Progression, experience and upgrades


Speaking of Horizon and unclear numbers, I didn’t realize until like 20 hours in that stacking the same mods gave diminishing returns. This isn’t exactly hidden since you can see all the damage numbers but it’s not really noticeable until you get better mods and equipment with more slots. For the early game I just did the easy math of 15% + 10% = 25% and trusted that result because why wouldn’t I? It’s not until later when you can use 3 +33% mods and clearly see without doing the math that the bonus isn’t 100%.

Luckily it’s not the biggest deal for a game like Horizon, but the higher difficulties can get pretty tricky and I wish I knew earlier that diversifying got better results than min-maxing.


Definitely agree with appreciating the types of games that @diglett mentions. I think one of the most impressive things about Hollow Knight is that between its progression systems and its equippable charm system, there are tons and tons of collectibles that all feel meaningful. It’s not like playing a Metroid game and getting yet another capacity upgrade for your missiles. Each discovered thing is worth money, progress towards a major upgrade like a health slot or weapon upgrade, or a unique charm that will actually change how you play.
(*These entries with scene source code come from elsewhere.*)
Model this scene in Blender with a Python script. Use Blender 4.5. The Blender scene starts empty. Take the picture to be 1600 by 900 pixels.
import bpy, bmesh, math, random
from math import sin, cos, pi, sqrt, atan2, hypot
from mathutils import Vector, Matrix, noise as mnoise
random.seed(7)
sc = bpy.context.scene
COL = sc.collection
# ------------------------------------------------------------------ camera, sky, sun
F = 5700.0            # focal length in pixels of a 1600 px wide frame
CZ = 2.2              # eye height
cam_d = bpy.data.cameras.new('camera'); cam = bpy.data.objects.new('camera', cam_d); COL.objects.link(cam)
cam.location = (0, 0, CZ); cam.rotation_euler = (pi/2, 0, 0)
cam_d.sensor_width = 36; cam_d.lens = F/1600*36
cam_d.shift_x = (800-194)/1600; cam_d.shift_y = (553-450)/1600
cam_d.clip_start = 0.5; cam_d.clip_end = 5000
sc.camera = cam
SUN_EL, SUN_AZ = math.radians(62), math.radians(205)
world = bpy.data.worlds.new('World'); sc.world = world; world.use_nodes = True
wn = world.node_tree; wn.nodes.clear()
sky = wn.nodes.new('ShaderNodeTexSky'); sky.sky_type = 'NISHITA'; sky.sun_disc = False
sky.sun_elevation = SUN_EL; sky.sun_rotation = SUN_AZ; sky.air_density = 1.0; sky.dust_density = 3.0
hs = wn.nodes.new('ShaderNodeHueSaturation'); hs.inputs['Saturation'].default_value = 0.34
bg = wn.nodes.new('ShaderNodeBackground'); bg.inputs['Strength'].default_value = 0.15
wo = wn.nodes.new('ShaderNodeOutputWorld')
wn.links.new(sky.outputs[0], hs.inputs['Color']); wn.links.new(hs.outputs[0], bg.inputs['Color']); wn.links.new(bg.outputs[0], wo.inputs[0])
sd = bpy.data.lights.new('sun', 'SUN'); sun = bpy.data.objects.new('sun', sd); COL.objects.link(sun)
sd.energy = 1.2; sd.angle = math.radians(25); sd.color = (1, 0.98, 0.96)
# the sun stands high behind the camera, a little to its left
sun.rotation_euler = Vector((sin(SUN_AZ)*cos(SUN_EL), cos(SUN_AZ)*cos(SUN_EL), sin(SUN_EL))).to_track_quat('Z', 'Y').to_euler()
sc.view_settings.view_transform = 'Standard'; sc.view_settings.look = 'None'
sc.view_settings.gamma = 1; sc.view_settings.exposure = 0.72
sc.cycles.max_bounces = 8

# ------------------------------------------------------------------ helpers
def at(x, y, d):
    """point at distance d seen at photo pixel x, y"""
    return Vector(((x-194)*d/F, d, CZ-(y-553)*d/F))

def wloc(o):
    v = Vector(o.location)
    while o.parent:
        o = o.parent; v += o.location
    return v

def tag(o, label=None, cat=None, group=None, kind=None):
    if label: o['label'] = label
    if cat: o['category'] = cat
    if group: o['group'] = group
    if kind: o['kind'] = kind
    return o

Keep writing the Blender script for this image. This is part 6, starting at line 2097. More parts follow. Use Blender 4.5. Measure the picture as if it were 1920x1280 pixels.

Another interesting example that came to mind was Pyre, which strikes a wonderful balance of having upgrades that are infrequent, but big enough to be meaningful. The boosts you get from items are underwhelming, but the progression trees for each character are full of interesting decisions with real repercussions that benefit varying playstyles. The numbers are big enough to feel meaningful (e.g. Jodariel’s Enduring Flame ability makes you start with 135 health for your pyre instead of 100, which is substantial!), and they descriptions are usually easy to understand. The fact that you have a whole cast of characters with totally unique skill trees also does a lot to mitigate how small the trees are. As a person who’s neither totally number-averse nor ravenous for complicated formulas, this balance worked really well for me.


I play FFXIV and I have someone else go to the reddit and tell me what I need to meld b/c I’m bad at math and also I don’t want to go on reddit.


There’s only 2 kinds of numbers I like: small whole numbers and big percentages. If you surface a number larger than 1000 for anything but currency, I’m unhappy. If you use a percentage smaller than 25, or - god forbid - used a decimal anywhere, you’ve actually failed.

(obviously in the backend you’ve gotta use fractions, and hilariously large/small numbers. I get it. I’m not a narc. but your player doesn’t need to know they have 17,459 HP that shit’s whack)


I love numbers but I do not like minmaxing. I am weird.

I played the Division almost exclusively because my lizard brain liked seeing the green numbers. I jumped off twice once the progression became horizontal. Diablo is better in that aspect because there’s a lot more “effects” that I can install, but seeing the green arrows keeps me going.

Less hardcore RPG’s like Destiny are easier to deal with because there aren’t little percentages to keep track of. I’m actually glad Bungo decided not to list numbers with the stats.


Despite having an actual learning disability, I don’t hate the numbers, but if I had to choose, I wouldn’t mind more games adopting the GTA V/RDR2 method of “doing thing=stats go up”



I kind of dislike systems like these because they’re usually used as a way to make an arbitrary road block to progression and get used a LOT in games with forced in microtransactions that grant experience or levels because it’s an easy way to trick someone into spending even more money so they can have fun with a game they already bought.

I prefer it when you have skill trees that aren’t all going to be maxed out by game’s end. The Shadowrun games from Harebrained Schemes handle this pretty well by giving limited karma and making you ask what it is you want to focus on most, and because there are so many possible options in dialog besides charisma checks, any focused build is perfectly manageable. This system isn’t good for jack of all stats sort of builds, though.


Just wanna say that I have been playing AC: Odyssey and all of those + 3% of Asssassin’s Damage (I hope that’s how it’s written in the english version) are 1000% meaningless. I mean, ok, they make a difference, maybe a huge one, and I’m a moron, but I don’t really feel anything. The only thing that make me go Wow. is the design and the name of the weapon/armor. My sense of progression comes from “Wow I’m killing these morons a lot faster” or I finally can beat that one guy, but all of these things seems tied up to my level/skill tree, not for paying attention for those stats.

I’m not exactly a fan of RPGs, and I don’t like to keep track of stats at all. I know that my level is 12 and I’m playing as an Archer. If my armor gives me -5% Poison Damage, I don’t care.